Noch heute nennen ihn alle nur „Paule“. „Ich weiß selbst nicht mehr, dass ich Wolfgang heiße“, sagt der 71-Jährige und erinnert sich grinsend an die Zeit bei seinem Heimatverein Einheit Burg. Der Legende nach soll der Steppke damals den Einheit-Torwart über die Maßen bewundert haben – und der hieß Paule. Diesen Spitznamen trugen später auch die vier Söhne des dreimaligen DDR-Meisters, fünffachen Pokalsiegers und Torschützen zum 2:0-Endstand beim Europacup-Triumph gegen den AC Mailand. Keiner blickte mehr durch – bis Mutter Kerstin der Kragen platzte und sie ein Machtwort sprach: „Wenn wir noch einen Sohn bekommen, dann heißt der wirklich Paul.“

„Ein Weichei ist er nicht“

„Nesthäkchen“ Paul (Mutter Kerstin: „Er hat bei seinen Brüdern eine harte Schule durchgemacht. Ein Weichei ist er nicht.“) bastelt nun an seiner eigenen Karriere. „Er kann das Spiel gestalten, aber er muss noch mehr Ballbesitz bekommen“, sagt der Vater, der mit Pauls technischem Vermögen und seiner Laufbereitschaft ziemlich zufrieden ist. Auch als Rechtsverteidiger sieht sich sein Sohnemann, der mit der A-Jugend des Werksclubs 2013 deutscher Meister geworden ist.

Feuertaufe mit Heimpleite

Der „echte“ Paul: Seguin junior im Dress des VfL Wolfsburg.

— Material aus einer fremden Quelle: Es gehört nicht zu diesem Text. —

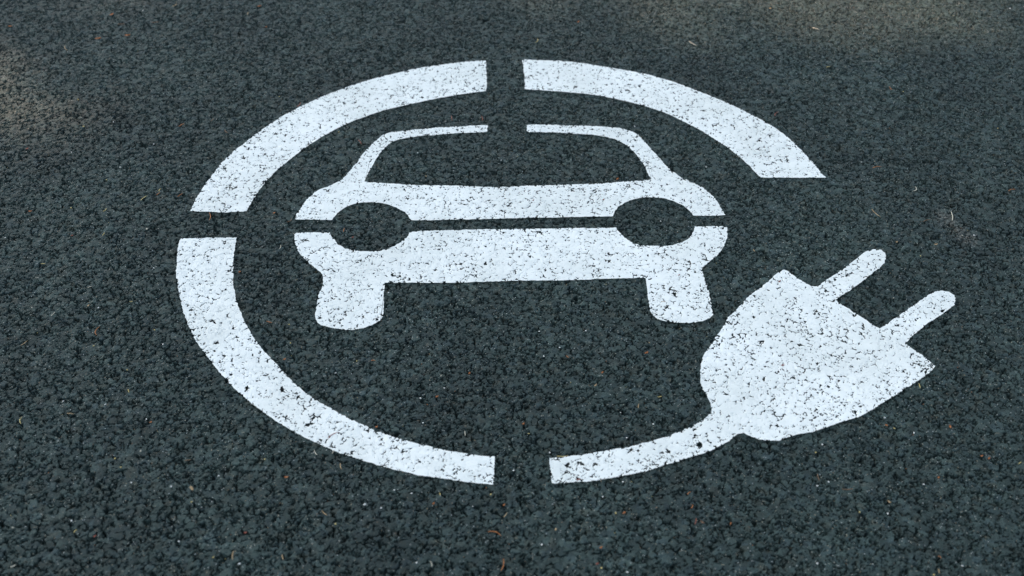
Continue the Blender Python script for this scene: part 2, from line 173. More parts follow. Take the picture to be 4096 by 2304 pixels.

Beim 1:2 gegen Werder Bremen fehlte er zuletzt zwar, aber sein Weg in der Bundesliga zeigt stetig nach oben. Die Feuertaufe in der deutschen Eliteliga erlebte er am 23. April 2016 bei einer 0:2-Heimpleite gegen den FC Augsburg, als er in der 85. Minute für Daniel Caligiuri kam. Premiere als Torschütze feierte er am 13. Spieltag der laufenden Saison bei der 2:3-Heimniederlage gegen Hertha BSC. Im selben Spiel folgte aber auch der erste Platzverweis. Sein bis dato einziges Länderspiel bestritt er im U21-Nationalteam im November 2016 in Berlin gegen die Türkei (1:0).

Mit Schwindelei zur WM

Wolfgang Seguin war eine Größe des DDR-Fußballs. Später reüssierte er mit einer florierenden Gebäudereinigungsfirma, die jetzt ein Sohn führt. 1972 stand er in dem Team, das in München die olympische Bronzemedaille holte. Zur Weltmeisterschaft 1974 kam „Paule“ allerdings nur, weil er Auswahl-Trainer Georg Buschner beschummelt hatte. „Eigentlich hätte ich nicht mitfahren dürfen. Nach dem Sieg gegen Milan hatte ich irre Schmerzen in der Wade. Nix ging wirklich.“ Der Schwindel flog aber erst im WM-Quartier in Quickborn auf. Der Mittelfeld-Staubsauger durfte nur einmal spielen, beim 1:1 gegen Chile. Beim 1:0 gegen Beckenbauer & Co. sah er im Hamburger Volksparkstadion nur zu, als seine Clubkameraden Jürgen Sparwasser und Martin Hoffmann für Furore sorgten.

Wie der Vater, so der Sohn

Wie der Vater, so der Sohn hat es auch in der Fußball-Bundesliga schon einige Male gegeben. Aus norddeutscher Sicht sind es beispielsweise Hans-Jürgen und Philipp Bargfrede – oder auch Fred und Felix Klaus, der bei Hannover 96 unter Vertrag steht. „Hansi“ Bargfrede bestritt für den FC St. Pauli 15 Bundesliga-Spiele und erzielte ein Tor. Sohn Philipp zog es aus dem heimatlichen Zeven in die andere Richtung nach Bremen, wo er seit 2004 für Werder 143 Bundesligaspiele (vier Tore) absolviert hat.